Watching Little Women had me pondering question after question. What makes a great film, great? Then, that question expanded: what makes a great film, important? I still haven't got the chance to find answers and one thing came up: how is one deemed important anyway? The scale, the scope, the stakes? I found myself fascinated by one thing, then one fascination came right after another, and so on. Director-screenwriter Greta Gerwig, in this Louisa May Alcott's latest film adaptation, poses these deep-rooted thoughts about the importance of telling one's story, that the scope of sisters in their childhood and adulthood is as large as any other supposedly bigger stories. It's blunt and graceful, playful and firm, heartwarming and heartrending. Greta breaks down and analyzes Alcott's already modern writing, molding it into another form that further broadens Alcott's vision with intelligence, insight, and tenderness. 

Between the stories, themes, and characters Alcott has brought, Greta finds an emotive core to sew the seams and hem the border of each parallel, allowing those separating lines to unite Alcott's intricate sense and sensibility. More than redefining its narrative structure and reharmonizing its source, Greta injects her expressive creativity into our consciousness: from introducing the characters as adults longing for their memories of childhood to giving them their bigger voices. With that amount of liberty, she alters things but the heart remains congruent. One thing to note is how Greta is not afraid to go beyond Jo's story to mirror Alcott's real-life struggle. Here, Alcott's clear-cut persona is always present and valued, not just as the distinguished writer, but a woman with her own unique, empowered thoughts—an homage in the highest form.


We're no stranger to a non-linear narrative, but Greta's interpretation conveys determined gravitas. Those specific timelines sustain specific purposes, helping us understand the endeavor that stands between chasing ambitions and the haunting memories that follow. Her interpretation shows that one's life is not merely a one-way journey where everything moves forward in a prospective canon, life is also a reflection of memories, one that could be reframed as both an introspect and a retrospect. But these characters are not always talking about big dreams, it's about the complexity and the correlation of everything: womanhood, childhood, marriage, freedom, loneliness, love, and its lack thereof. These themes are presented skilfully through her acute understanding of dynamics: often overt, at times guarded, a mud-caked allure of growing up that brings overlooked inner agitations to light.

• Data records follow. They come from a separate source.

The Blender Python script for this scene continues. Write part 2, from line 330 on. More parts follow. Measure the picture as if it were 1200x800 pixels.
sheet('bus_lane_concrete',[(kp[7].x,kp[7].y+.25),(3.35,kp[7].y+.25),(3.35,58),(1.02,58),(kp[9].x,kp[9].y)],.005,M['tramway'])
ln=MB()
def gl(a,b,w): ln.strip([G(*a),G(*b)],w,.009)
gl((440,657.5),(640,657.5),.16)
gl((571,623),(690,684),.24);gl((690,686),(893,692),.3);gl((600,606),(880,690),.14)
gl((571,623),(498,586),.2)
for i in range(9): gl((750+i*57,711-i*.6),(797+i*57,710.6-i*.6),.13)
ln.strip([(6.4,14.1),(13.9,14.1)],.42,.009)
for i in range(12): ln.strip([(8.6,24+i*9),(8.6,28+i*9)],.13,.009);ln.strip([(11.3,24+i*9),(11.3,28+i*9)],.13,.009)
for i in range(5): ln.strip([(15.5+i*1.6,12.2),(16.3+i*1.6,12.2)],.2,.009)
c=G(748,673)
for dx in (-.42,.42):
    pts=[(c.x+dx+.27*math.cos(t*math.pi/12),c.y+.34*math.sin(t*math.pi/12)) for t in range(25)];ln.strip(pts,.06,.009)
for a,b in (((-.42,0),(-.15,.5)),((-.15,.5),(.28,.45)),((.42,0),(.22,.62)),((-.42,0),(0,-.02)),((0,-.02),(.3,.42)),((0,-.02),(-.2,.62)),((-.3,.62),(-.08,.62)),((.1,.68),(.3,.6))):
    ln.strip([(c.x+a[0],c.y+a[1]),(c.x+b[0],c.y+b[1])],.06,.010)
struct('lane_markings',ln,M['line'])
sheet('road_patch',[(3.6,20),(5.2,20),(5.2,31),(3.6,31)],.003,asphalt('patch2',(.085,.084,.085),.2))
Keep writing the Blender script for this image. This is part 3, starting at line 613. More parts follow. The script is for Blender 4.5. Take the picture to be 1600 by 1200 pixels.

Greta's script shows a different way of viewing things, one that we may have seen before, yet her methods of creating such lens are very distinct—for one thing, she gets the point. She gets her way around each character, giving them grounds as well as delivering us answers of "why are they here?". She simply sees them as people trying to live their lives and paints them so, creating a space between us and the characters to breathe for one moment but leaving us in one room so we can recognize each other from a near distance. We see ourselves in Saoirse Ronan's Jo: her willingness to strive for something regarded as radical is powerful yet the absence of companionship in her life is perfectly intelligible. On the other hand, we also mirror Florence Pugh's Amy as she unravels the long-buried side of her perspective, bridging a gap between a misunderstood character we thought we knew and her true native wit. How Greta embraces reality with delicacy on one end and firmness on the other has become the singularity in her art since Lady Bird—or her early collaborations with Noah Baumbach—but her reinvention of this beloved, familiar story has created a new larger surface for us to walk onto, a warm quilt for us to take time and be engrossed in this intimate life's intricacy.